Some Of My Favorites At The AIC

I haven’t been back to the AIC aka The Art Institute of Chicago since I exhibited at an art fair on Chicago’s Navy pier many years ago. In the museum, I started to speak with a stranger who turned out to be a professor of music from Minnesota. He said, “It is not like the Metropolitan Museum but it is nice to have it here”. Well, there are blockbusters in the collection that certainly rival and surpass works at the Met.

Not sure why but as we came up the grand staircase on the wall was a Frank Lloyd Wright stained glass triptych (1912) from the Conley Playhouse in Riverside Illinois. I found it arresting, maybe because it was somewhat incongruous but still worked as abstract art in the classically built 1879 AIC.

Of course, the Museum is famous for its major Impressionist Collection and they have the great Caillebotte of the “Paris Street on a Rainy Day” (1877) and “A Sunday on La Grande Jatte” by George Seurat (1884).

Edouard Manet’s “Boy with Pitcher”, painted between 1862 and 1872 makes me thirsty. If you look closely you can see the water spilling out of the pitcher and into the boy's mouth. He has the technique down pat! In fact, x-rays showed that it had been cut from a larger canvas that Manet was not happy with. I am kind of glad he did!

A painting I have always loved ever since I saw the illustration in a primer on art history and needless to say the original is 10 times more exciting is Giovanni di Paolo’s Saint John the Baptist Entering the Wilderness (1455-1460). It has such an ethereal feeling as if you were floating with him.
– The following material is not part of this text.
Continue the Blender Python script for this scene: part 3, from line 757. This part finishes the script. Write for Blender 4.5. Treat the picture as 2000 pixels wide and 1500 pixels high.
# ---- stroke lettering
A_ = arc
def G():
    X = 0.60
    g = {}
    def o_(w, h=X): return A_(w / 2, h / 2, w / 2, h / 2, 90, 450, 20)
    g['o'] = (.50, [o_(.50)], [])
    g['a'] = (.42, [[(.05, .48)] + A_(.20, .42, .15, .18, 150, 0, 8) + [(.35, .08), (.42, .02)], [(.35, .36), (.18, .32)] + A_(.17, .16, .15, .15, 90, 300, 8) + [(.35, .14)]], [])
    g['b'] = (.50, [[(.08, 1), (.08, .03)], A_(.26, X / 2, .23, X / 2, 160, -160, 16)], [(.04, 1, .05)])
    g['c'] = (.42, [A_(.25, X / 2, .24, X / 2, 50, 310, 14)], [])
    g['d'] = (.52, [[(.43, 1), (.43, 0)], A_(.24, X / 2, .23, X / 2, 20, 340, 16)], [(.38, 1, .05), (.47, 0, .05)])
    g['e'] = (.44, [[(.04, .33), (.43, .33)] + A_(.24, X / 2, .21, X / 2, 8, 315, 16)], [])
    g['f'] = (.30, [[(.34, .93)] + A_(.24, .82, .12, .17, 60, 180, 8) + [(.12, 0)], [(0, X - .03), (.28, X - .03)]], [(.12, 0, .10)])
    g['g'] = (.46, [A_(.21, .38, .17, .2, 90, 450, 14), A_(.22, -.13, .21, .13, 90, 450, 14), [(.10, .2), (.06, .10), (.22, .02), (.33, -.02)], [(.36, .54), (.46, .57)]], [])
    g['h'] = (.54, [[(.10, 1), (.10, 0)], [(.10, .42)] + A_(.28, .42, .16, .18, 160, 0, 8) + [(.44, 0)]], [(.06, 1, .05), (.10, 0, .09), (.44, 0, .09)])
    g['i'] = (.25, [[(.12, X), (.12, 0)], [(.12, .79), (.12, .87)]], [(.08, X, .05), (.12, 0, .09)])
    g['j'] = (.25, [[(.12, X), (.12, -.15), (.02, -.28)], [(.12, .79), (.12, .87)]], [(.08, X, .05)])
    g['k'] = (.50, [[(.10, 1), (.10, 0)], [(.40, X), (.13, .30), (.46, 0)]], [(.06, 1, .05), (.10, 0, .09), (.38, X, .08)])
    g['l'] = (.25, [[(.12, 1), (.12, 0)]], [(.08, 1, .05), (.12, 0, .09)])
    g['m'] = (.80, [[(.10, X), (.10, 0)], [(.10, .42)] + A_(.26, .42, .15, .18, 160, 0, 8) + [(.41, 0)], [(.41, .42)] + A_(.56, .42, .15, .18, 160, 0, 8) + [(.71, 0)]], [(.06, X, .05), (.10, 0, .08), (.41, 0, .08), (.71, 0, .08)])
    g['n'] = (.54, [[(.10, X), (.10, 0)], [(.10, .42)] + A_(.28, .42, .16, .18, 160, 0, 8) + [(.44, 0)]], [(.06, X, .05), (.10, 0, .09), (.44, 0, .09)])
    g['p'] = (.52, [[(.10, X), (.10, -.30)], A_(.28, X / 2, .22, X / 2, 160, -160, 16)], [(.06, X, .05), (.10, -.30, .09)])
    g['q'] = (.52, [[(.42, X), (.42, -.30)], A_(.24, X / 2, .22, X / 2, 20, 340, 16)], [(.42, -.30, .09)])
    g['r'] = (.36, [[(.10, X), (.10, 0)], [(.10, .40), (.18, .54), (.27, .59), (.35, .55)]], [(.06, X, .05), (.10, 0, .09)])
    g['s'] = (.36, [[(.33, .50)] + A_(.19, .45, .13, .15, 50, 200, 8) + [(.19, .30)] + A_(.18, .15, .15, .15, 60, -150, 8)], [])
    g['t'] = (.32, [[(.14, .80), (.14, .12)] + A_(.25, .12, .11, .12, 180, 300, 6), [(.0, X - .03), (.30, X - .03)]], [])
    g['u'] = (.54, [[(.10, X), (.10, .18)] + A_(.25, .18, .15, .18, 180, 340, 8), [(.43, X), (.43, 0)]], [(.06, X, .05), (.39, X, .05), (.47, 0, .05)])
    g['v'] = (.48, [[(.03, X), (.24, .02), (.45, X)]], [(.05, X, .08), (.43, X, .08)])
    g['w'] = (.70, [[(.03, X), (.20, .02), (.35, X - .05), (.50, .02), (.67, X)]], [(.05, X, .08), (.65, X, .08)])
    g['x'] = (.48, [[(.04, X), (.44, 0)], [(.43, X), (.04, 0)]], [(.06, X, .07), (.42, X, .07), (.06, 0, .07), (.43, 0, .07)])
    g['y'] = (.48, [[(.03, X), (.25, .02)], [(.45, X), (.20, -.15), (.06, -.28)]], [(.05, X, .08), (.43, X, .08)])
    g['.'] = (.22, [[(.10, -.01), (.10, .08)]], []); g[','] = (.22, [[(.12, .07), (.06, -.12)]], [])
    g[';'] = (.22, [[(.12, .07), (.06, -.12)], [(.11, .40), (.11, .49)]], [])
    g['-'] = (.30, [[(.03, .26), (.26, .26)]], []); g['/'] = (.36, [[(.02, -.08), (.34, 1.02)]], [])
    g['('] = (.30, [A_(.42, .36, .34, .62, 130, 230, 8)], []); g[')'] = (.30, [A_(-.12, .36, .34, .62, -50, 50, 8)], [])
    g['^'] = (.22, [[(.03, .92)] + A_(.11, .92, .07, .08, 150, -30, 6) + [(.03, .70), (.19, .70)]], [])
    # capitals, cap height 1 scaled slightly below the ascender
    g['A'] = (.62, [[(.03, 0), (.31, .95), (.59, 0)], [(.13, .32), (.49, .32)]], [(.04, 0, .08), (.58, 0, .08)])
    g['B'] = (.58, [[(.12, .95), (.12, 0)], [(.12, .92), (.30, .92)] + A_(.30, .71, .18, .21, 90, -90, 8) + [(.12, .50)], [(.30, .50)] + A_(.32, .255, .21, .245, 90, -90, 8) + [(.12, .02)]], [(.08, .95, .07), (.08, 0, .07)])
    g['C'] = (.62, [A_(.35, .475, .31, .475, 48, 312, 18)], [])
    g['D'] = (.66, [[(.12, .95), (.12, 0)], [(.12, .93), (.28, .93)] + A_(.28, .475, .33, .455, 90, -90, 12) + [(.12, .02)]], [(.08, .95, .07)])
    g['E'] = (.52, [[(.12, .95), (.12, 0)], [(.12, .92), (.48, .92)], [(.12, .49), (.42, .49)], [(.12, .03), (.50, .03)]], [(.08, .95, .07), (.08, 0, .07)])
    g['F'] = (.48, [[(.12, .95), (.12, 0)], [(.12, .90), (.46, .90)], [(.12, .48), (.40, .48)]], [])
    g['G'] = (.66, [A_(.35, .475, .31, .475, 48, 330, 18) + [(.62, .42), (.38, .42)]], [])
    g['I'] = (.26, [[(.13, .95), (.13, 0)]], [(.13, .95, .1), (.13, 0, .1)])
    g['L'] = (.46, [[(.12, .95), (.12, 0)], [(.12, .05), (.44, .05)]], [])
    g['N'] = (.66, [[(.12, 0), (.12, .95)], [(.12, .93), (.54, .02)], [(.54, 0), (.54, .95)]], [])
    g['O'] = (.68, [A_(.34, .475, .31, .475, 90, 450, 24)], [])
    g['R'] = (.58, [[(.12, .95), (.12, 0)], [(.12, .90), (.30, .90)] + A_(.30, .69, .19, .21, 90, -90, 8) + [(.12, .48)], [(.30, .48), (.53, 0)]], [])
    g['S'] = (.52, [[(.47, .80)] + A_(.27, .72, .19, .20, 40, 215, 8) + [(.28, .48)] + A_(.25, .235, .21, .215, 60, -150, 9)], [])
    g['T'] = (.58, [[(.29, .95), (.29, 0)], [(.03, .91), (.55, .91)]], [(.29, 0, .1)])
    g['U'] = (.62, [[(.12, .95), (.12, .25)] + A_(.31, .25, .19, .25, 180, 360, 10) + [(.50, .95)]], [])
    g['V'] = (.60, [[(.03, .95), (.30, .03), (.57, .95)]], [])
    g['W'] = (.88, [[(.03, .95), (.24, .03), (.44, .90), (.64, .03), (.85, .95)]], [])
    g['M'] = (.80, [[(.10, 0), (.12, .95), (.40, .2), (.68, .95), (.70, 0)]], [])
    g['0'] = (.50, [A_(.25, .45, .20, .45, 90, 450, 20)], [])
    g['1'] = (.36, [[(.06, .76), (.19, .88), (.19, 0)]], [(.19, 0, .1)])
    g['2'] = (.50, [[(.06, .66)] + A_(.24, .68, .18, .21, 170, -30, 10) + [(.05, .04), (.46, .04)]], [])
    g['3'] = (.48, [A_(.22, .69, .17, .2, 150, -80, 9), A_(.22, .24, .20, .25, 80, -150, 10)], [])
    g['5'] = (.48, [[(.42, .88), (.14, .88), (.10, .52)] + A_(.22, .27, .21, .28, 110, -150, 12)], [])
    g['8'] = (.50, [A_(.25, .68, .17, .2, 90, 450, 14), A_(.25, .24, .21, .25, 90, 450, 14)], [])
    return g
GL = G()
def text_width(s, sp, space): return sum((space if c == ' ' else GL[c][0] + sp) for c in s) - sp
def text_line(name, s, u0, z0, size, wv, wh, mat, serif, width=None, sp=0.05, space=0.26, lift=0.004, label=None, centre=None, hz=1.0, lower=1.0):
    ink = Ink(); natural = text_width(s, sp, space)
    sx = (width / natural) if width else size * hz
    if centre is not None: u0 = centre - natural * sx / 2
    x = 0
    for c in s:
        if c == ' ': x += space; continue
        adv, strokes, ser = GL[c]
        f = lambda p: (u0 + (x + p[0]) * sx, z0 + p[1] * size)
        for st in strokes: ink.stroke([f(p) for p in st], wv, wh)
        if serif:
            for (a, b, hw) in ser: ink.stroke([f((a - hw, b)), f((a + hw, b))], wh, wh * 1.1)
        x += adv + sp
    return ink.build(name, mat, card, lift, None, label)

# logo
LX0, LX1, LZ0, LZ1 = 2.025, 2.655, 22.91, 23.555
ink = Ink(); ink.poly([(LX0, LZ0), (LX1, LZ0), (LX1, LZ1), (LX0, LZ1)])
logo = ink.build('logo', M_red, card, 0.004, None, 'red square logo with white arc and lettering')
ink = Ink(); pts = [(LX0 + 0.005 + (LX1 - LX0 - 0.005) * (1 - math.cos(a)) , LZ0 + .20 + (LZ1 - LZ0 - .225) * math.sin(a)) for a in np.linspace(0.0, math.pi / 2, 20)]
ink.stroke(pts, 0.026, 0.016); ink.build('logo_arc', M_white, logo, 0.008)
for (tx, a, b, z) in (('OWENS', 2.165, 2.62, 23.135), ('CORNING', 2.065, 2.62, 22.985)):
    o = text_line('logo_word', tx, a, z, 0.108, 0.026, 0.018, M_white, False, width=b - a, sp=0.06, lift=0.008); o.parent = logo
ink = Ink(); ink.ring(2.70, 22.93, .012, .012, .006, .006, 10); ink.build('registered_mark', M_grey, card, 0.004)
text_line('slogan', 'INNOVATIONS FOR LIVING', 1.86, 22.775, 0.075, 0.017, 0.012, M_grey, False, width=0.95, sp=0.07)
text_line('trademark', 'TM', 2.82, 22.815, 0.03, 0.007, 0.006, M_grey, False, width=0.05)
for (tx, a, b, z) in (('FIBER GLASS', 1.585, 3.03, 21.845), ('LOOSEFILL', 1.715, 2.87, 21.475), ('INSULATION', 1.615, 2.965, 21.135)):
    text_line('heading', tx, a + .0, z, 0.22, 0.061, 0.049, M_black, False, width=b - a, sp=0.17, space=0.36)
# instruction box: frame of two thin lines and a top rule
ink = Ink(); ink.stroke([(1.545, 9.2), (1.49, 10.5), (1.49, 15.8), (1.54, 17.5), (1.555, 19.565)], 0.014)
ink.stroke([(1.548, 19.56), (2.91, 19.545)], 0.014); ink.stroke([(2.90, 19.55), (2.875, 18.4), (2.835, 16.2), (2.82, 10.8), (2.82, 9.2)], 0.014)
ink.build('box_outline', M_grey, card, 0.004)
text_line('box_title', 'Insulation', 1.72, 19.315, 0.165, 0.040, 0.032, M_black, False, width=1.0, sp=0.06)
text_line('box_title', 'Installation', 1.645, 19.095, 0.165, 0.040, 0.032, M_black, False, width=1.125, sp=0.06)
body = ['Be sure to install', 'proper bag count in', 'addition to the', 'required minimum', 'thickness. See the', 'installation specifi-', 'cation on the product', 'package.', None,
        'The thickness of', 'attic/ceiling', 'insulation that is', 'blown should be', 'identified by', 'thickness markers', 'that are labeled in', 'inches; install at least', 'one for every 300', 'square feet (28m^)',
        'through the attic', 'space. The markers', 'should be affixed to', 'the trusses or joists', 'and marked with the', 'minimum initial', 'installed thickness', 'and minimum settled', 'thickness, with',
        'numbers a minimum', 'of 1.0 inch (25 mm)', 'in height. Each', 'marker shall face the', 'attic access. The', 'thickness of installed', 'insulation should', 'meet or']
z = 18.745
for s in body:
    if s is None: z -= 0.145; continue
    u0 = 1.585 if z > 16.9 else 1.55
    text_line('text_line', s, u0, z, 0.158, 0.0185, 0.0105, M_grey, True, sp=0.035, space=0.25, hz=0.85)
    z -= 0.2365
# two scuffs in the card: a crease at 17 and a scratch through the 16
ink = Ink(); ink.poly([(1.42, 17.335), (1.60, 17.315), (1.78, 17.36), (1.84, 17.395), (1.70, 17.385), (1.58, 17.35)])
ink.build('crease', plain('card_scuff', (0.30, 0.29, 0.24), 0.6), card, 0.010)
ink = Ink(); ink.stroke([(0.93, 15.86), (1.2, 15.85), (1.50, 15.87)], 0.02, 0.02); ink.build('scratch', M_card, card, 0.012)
In another panel from the series, “The Head of Saint John the Baptist Brought before Herod”. one might say of John the Baptist that god allowed him to be vanquished. Do note that the head (middle-right) is in a domed dish and the dome is lifted off and served up to Herod. (bottom center).

I love dragons and there are two in the collection that are particularly magical. The first being a striking interpretation of Saint George and the Dragon, 1434/35, is by the Spanish artist Bernal Martorelli. The young handsome Saint George on his white steed slaying the fanciful dragon who is ready to swallow his destined sword. Thereby saving the richly clothed Princess standing near by from being sacrificed to the dragon.

A similar subject but not nearly as lively is a wood sculpture of “St. Michael and the Devil” carved between 1475 and 1500 by an unknown Spanish artist. The Archangel Michael seems to be dancing on Satan’s back, dagger in hand ready to strike.

Just one more and quite a different kind of sculpture, a bronze of Bireno and Olympia (1640/50) by Ferdinand Tacca. Olympia is being abandoned by her husband Bireno and swoons back onto her bed. The sensuousness of the subject is heightened by the brown-gold patina. (Image of Tacca)

We spent about 5 hours in the museum and these are just a few of the major works of art in the collection that I responded to.